The Feynman Van

by Ralph Leighton

The Feynman van in front of the Mark Taper Forum for the play QED.  Photos credit, Michael Kindig.

In 1975 Richard Feynman bought a new Dodge Tradesman Maxivan and had it outfitted in Long Beach according to the cultural mores of the times — with a mustard-yellow, avocado-green interior, and a customized mural exterior.

He also obtained personalized license plates. Because a maximum of six letters were allowed at that time, Feynman settled for QANTUM. (Other possible combinations, such as QED and QUARK, had already been taken.)

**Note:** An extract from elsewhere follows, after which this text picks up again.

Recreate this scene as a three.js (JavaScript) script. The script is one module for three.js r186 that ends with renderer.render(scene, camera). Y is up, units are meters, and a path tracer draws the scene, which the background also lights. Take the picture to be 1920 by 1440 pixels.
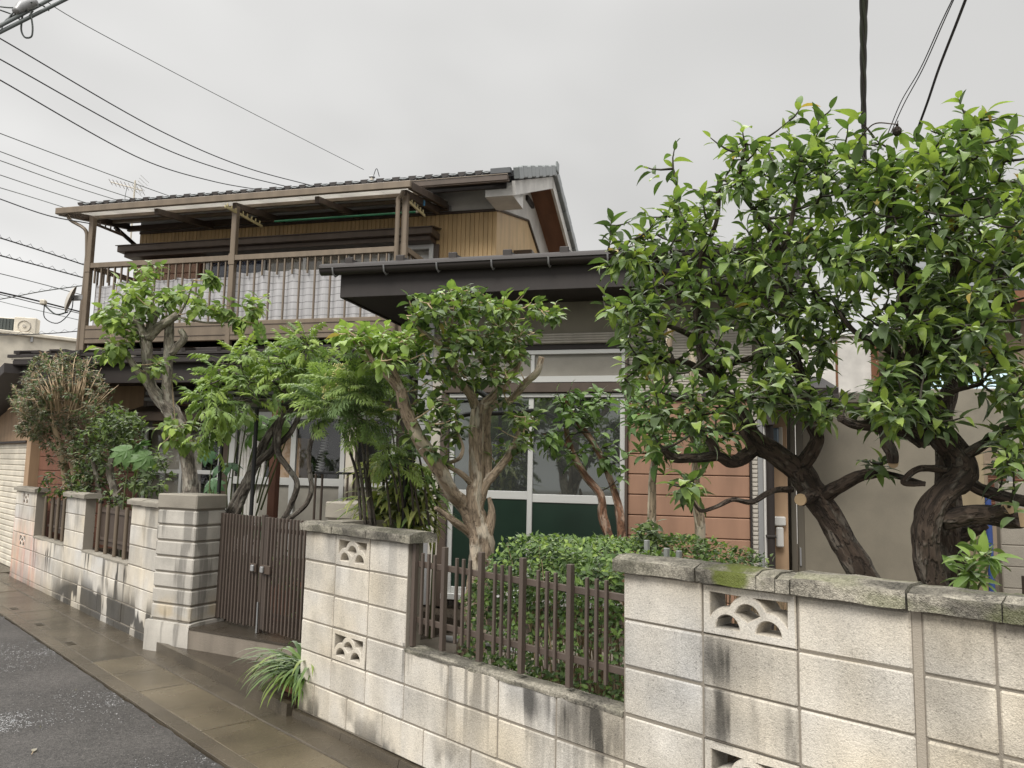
import * as THREE from 'three';
import { mergeGeometries } from 'three/addons/utils/BufferGeometryUtils.js';

// ---------------------------------------------------------------- camera, sky, sun, exposure
const scene = new THREE.Scene();
const camera = new THREE.PerspectiveCamera(52.19, 4 / 3, 0.05, 400);
const EYE = new THREE.Vector3(2.2059, 1.7011, 2.7872);
camera.position.copy(EYE);
camera.rotation.set(THREE.MathUtils.degToRad(6.334), THREE.MathUtils.degToRad(46.613), THREE.MathUtils.degToRad(1.2005), 'YXZ');
camera.updateMatrixWorld(true);

function hash(i, j, s) {
  let h = Math.imul(i | 0, 374761393) ^ Math.imul(j | 0, 668265263) ^ Math.imul(s | 0, 1274126177);
  h = Math.imul(h ^ (h >>> 13), 1103515245); h ^= h >>> 16; h = Math.imul(h, 2246822519); h ^= h >>> 13;
  return (h >>> 0) / 4294967296;
}
const sm = (t) => t * t * (3 - 2 * t), clamp = (x, a = 0, b = 1) => Math.min(b, Math.max(a, x)), lerp = (a, b, t) => a + (b - a) * t;
const step = (a, b, x) => sm(clamp((x - a) / (b - a)));
function vn(x, y, s = 0, per = 0) {
  const i = Math.floor(x), j = Math.floor(y), u = sm(x - i), v = sm(y - j), m = per ? (k) => ((k % per) + per) % per : (k) => k;
  const a = hash(m(i), m(j), s), b = hash(m(i + 1), m(j), s), c = hash(m(i), m(j + 1), s), d = hash(m(i + 1), m(j + 1), s);
  return lerp(lerp(a, b, u), lerp(c, d, u), v);
}
function fbm(x, y, s, o = 4, per = 0) { let t = 0, a = 0.5, n = 0; for (let k = 0; k < o; k++) { t += a * vn(x, y, s + k, per); n += a; a *= 0.5; x *= 2; y *= 2; per *= 2; } return t / n; }
function fbm3(x, y, z, s) { return (fbm(x + z * 0.7, y - z * 0.3, s, 4) + fbm(y * 0.9 + 7, z + x * 0.2, s + 9, 4) + fbm(z + 3, x - y * 0.35, s + 21, 4)) / 3; }

{ // overcast sky: pale grey cloud deck, brighter towards the zenith as an overcast sky is
  const W = 1024, H = 512, data = new Float32Array(W * H * 4);
  for (let r = 0; r < H; r++) for (let c = 0; c < W; c++) {
    const el = ((r + 0.5) / H - 0.5) * Math.PI, az = ((c + 0.5) / W - 0.5) * 2 * Math.PI;
    const x = Math.cos(el) * Math.cos(az), y = Math.sin(el), z = Math.cos(el) * Math.sin(az);
    const up = Math.max(0, y), k = 1 / (0.35 + up);
    const n = fbm3(x * k * 1.1 + 5, z * k * 1.1 + 2, y * 1.5, 11), f = fbm3(x * k * 3 + 1, z * k * 3, y * 4, 31);
    const L = (0.378 + 1.35 * step(0.5, 1, up)) * (1 + (step(0.4, 0.6, n) - 0.5) * 0.24 + (step(0.38, 0.62, f) - 0.5) * 0.1) * (1.05 - 0.2 * (x * 0.69 - z * 0.73) * step(1, 0.6, up)), o = (r * W + c) * 4;
    data[o] = L * 1.005; data[o + 1] = L; data[o + 2] = L * 0.985; data[o + 3] = 1;
  }
  const t = new THREE.DataTexture(data, W, H, THREE.RGBAFormat, THREE.FloatType);
  t.mapping = THREE.EquirectangularReflectionMapping; t.magFilter = t.minFilter = THREE.LinearFilter; t.needsUpdate = true;
  scene.background = t; scene.environment = t;
}
const sun = new THREE.DirectionalLight(new THREE.Color(1, 0.965, 0.91), 1.5);
sun.position.set(3, 17, 13); sun.target.position.set(-2, 0, -2); sun.castShadow = true; sun.shadow.radius = 45;
Object.assign(sun.shadow.camera, { left: -18, right: 18, top: 18, bottom: -18, near: 1, far: 60 }); sun.shadow.mapSize.set(2048, 2048);
scene.add(sun, sun.target);
const renderer = new THREE.WebGLRenderer({ antialias: true });
renderer.setSize(1024, 768);
renderer.toneMapping = THREE.LinearToneMapping; renderer.toneMappingExposure = 1.85;
renderer.shadowMap.enabled = true;

// ---------------------------------------------------------------- helpers
function rng(seed) { let a = seed >>> 0; return () => { a = (a + 0x6d2b79f5) | 0; let t = Math.imul(a ^ (a >>> 15), 1 | a); t = (t + Math.imul(t ^ (t >>> 7), 61 | t)) ^ t; return ((t ^ (t >>> 14)) >>> 0) / 4294967296; }; }
const V = (x, y, z) => new THREE.Vector3(x, y, z);
const names = new Map();
function numbered(n) { const k = names.get(n) ?? 0; names.set(n, k + 1); return k ? n + '_' + String(k).padStart(3, '0') : n; }
const FOC = 1470.36, camM = new THREE.Matrix4().extractRotation(camera.matrixWorld);
const at = (x, y, d) => V((x - 960) / FOC * d, -(y - 720) / FOC * d, -d).applyMatrix4(camM).add(EYE);   // a point of the photo (1920 x 1440) at a distance
const atZ = (x, y, z) => { const r = at(x, y, 1).sub(EYE); return EYE.clone().addScaledVector(r, (z - EYE.z) / r.z); };
const atY = (x, y, h) => { const r = at(x, y, 1).sub(EYE); return EYE.clone().addScaledVector(r, (h - EYE.y) / r.y); };
function thing(name, label, category, p = [0, 0, 0], turn = 0, group) {
  const o = new THREE.Group(); o.name = numbered(name); scene.add(o); o.position.set(...(p.isVector3 ? p.toArray() : p)); o.rotation.y = turn;
  o.userData = { label, category }; if (group) o.userData.group = group; return o;
}
function mesh(name, geo, mat, parent, stuff) {
  const g = Array.isArray(geo) ? (geo.length > 1 ? mergeGeometries(geo.map((q) => { q = q.index ? q.toNonIndexed() : q; for (const k of Object.keys(q.attributes)) if (!['position', 'normal', 'uv'].includes(k)) q.deleteAttribute(k); return q; })) : geo[0]) : geo;
  const m = new THREE.Mesh(g, mat); m.castShadow = m.receiveShadow = true; m.name = parent ? name : numbered(name); (parent ?? scene).add(m); if (stuff) m.userData.kind = 'stuff'; return m;
}
function tagged(o, label, category, group) { Object.assign(o.userData, { label, category }); if (group) o.userData.group = group; return o; }
function struct(name, geo, mat) { const m = mesh(name, geo, mat); m.userData.kind = 'structure'; return m; }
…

During the summers of the late ’70s, when son Carl was a teenager and daughter Michelle was around ten, the Feynman family took several trips in the vehicle, often camping out in remote random spots in the wilderness of the American West.

For several years the Feynman family also drove in the van to their beach house in Playa de la Mision, Baja California. Richard’s mother, Lucille (“Beebee”) Feynman, often made the trip as well.

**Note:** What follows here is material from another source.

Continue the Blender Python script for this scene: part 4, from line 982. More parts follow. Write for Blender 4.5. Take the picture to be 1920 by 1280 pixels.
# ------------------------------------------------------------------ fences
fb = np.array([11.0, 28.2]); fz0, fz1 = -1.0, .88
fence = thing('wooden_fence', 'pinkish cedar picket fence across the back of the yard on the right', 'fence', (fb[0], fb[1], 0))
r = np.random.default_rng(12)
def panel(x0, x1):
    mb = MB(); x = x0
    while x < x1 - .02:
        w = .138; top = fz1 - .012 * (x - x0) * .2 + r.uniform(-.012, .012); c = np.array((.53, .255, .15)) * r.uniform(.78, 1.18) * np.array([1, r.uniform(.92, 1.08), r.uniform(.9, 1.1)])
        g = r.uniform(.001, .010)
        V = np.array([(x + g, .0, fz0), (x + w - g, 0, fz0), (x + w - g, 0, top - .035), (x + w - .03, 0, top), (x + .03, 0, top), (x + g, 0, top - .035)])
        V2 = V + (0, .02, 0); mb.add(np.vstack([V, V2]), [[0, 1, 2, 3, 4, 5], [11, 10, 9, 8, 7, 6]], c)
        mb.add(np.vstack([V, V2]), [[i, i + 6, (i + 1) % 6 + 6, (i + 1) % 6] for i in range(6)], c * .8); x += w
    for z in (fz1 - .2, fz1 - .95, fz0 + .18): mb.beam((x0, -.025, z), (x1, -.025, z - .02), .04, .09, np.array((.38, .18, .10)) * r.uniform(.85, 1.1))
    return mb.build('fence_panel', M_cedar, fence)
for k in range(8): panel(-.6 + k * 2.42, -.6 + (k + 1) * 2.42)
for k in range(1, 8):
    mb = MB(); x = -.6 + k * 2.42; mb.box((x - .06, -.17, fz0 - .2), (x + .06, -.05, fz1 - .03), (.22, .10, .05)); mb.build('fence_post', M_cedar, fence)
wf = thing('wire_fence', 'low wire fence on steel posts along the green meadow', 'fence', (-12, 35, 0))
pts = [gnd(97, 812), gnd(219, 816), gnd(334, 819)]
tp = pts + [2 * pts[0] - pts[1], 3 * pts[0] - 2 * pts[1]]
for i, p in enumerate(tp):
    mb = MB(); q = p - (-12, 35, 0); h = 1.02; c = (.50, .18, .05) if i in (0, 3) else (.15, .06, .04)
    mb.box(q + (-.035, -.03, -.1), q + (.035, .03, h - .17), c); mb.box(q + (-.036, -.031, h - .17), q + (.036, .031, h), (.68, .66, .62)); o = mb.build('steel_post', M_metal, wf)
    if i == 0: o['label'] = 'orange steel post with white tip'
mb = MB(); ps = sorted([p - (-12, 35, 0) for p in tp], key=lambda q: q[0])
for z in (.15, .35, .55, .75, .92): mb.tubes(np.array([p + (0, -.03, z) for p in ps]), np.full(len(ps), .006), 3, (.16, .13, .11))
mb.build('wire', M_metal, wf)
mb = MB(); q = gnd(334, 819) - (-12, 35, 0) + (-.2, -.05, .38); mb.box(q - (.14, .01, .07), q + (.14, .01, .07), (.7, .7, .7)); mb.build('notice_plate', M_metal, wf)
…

A high point for the van was when Feynman drove it slowly down Colorado Boulevard in Pasadena during one of many “cruising nights,” which were in vogue at the time.

Although Richard occasionally used the van to commute from his home in Altadena to Caltech, the van was usually driven by his wife, Gweneth. One time a perplexed motorist waiting at a red light asked the unidentified woman why she was driving a van with Feynman diagrams on the side. Her answer: “Because my name is Gweneth Feynman.”

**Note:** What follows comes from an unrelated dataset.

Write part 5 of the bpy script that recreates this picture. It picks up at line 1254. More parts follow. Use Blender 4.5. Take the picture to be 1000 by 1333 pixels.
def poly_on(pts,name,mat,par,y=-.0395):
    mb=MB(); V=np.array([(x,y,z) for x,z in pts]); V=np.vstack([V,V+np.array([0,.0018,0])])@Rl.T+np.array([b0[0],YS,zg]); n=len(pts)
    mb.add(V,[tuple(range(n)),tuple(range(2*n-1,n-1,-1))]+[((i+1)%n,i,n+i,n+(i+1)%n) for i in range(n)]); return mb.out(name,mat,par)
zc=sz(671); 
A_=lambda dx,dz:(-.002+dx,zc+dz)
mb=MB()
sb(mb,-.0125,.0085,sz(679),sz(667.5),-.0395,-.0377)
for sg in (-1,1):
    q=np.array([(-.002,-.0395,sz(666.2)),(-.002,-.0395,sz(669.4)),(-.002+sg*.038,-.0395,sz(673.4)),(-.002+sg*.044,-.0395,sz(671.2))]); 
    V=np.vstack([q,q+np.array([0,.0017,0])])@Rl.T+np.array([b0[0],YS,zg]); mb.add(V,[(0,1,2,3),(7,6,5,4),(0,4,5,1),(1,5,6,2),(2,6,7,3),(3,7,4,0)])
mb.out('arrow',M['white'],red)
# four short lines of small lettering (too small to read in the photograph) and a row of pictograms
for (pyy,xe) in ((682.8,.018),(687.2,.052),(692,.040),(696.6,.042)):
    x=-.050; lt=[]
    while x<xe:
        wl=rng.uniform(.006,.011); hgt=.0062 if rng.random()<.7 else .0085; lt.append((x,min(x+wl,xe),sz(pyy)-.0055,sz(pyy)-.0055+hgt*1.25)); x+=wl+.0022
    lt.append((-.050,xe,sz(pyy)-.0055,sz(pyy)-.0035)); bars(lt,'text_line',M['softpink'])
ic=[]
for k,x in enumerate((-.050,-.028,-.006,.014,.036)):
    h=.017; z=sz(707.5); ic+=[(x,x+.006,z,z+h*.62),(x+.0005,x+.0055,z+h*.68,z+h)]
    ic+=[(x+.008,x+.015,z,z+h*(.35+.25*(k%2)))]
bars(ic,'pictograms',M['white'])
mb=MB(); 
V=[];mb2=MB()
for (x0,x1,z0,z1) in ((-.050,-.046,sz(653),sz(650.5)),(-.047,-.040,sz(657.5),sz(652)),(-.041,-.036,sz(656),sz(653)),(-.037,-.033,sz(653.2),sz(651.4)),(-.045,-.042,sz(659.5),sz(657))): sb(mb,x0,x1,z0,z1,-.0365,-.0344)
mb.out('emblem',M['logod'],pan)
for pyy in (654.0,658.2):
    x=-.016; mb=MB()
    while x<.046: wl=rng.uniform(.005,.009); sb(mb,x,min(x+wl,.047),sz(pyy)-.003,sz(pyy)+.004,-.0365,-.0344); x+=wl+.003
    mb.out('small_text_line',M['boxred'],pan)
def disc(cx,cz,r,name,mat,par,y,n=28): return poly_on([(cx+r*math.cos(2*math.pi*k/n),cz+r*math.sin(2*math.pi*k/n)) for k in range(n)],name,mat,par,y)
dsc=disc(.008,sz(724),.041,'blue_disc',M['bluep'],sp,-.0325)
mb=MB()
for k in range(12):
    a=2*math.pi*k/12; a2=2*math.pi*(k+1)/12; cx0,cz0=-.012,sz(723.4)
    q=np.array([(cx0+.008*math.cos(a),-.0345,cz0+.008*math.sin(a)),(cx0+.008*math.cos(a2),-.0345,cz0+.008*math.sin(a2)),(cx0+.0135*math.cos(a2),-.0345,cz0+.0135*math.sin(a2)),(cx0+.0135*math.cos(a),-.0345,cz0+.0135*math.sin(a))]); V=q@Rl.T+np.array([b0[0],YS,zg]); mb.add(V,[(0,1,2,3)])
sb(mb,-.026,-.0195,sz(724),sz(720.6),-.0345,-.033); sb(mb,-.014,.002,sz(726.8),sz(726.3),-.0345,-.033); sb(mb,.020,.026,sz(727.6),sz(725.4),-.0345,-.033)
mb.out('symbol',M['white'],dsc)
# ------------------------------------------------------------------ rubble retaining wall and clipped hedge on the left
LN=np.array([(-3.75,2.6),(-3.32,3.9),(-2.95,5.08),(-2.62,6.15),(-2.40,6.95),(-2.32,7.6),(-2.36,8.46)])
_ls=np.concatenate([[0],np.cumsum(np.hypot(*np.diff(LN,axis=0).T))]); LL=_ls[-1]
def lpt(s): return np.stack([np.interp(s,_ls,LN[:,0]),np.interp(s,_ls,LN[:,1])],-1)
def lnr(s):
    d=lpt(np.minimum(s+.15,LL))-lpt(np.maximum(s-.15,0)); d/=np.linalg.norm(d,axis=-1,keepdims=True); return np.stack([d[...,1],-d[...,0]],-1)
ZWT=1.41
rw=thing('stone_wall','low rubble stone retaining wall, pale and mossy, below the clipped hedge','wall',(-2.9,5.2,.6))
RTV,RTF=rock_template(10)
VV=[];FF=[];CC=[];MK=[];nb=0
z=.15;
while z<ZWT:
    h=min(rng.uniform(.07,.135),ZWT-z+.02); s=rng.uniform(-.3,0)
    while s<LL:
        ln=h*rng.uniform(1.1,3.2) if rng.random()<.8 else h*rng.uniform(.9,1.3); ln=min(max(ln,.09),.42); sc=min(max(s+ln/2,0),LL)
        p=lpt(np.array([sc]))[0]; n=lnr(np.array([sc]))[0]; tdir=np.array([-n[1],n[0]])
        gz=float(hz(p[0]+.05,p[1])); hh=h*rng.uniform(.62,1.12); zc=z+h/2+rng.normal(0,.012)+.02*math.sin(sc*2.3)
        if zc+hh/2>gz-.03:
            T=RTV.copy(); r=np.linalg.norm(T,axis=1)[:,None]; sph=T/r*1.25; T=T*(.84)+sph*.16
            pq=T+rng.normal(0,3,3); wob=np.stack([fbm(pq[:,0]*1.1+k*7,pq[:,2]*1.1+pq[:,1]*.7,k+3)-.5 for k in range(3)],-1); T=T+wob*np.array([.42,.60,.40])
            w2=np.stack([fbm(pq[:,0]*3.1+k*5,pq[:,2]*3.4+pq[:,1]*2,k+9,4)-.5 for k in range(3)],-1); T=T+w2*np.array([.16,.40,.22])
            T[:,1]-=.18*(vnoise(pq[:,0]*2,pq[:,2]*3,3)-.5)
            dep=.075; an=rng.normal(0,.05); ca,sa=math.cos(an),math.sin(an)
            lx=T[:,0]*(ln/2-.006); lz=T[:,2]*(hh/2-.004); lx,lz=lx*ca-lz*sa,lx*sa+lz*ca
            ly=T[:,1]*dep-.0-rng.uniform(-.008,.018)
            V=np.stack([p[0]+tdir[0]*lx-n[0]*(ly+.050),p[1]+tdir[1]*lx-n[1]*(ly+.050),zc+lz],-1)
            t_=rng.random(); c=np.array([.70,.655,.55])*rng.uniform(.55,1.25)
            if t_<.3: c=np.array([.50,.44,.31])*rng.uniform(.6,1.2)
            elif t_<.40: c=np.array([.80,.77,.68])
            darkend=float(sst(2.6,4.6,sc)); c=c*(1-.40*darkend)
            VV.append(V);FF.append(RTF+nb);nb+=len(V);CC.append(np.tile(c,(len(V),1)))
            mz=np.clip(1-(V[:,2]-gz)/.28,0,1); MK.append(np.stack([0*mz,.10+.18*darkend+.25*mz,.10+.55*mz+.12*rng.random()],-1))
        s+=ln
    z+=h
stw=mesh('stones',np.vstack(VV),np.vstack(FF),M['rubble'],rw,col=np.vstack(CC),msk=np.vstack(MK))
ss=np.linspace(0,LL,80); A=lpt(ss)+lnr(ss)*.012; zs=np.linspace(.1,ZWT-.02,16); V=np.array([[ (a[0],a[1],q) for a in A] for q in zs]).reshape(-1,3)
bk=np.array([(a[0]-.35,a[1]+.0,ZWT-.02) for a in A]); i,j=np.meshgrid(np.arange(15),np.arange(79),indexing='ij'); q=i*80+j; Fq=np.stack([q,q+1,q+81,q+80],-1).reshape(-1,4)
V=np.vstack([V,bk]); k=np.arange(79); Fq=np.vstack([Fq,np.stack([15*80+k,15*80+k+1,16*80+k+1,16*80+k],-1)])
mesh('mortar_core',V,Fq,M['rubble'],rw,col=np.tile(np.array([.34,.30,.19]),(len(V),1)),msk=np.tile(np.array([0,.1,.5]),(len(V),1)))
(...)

After Richard died, Gweneth Feynman sold the van for $1 (as was the Feynman custom for disposing of used cars) to Ralph Leighton, who later used it to transport visiting Tuvan throat-singers during their tour of California in 1993. (They had appeared in the Pasadena Tournament of Roses Parade as a living memorial to Feynman.) More recently, the van has been the object of mystery. (See “In Search of Feynman’s Van.”)

Although the van outfitter took some artistic liberty with the diagrams — changing the angles at which the straight-line electrons and wavy-line photons are shown, in order to fit them onto the panels — they are, for the most part, correct.


Of particular note is the diagram on the rear of the van: although it has the same shape as the diagram used in the play (which shows two electrons exchanging a photon), this diagram shows two muon neutrinos exchanging a particle that Feynman could only conjecture at the time. Years later, such a particle was proven to exist, and called a Z boson. Thus Feynman diagrams expanded their usefulness beyond QED to other areas of theoretical physics.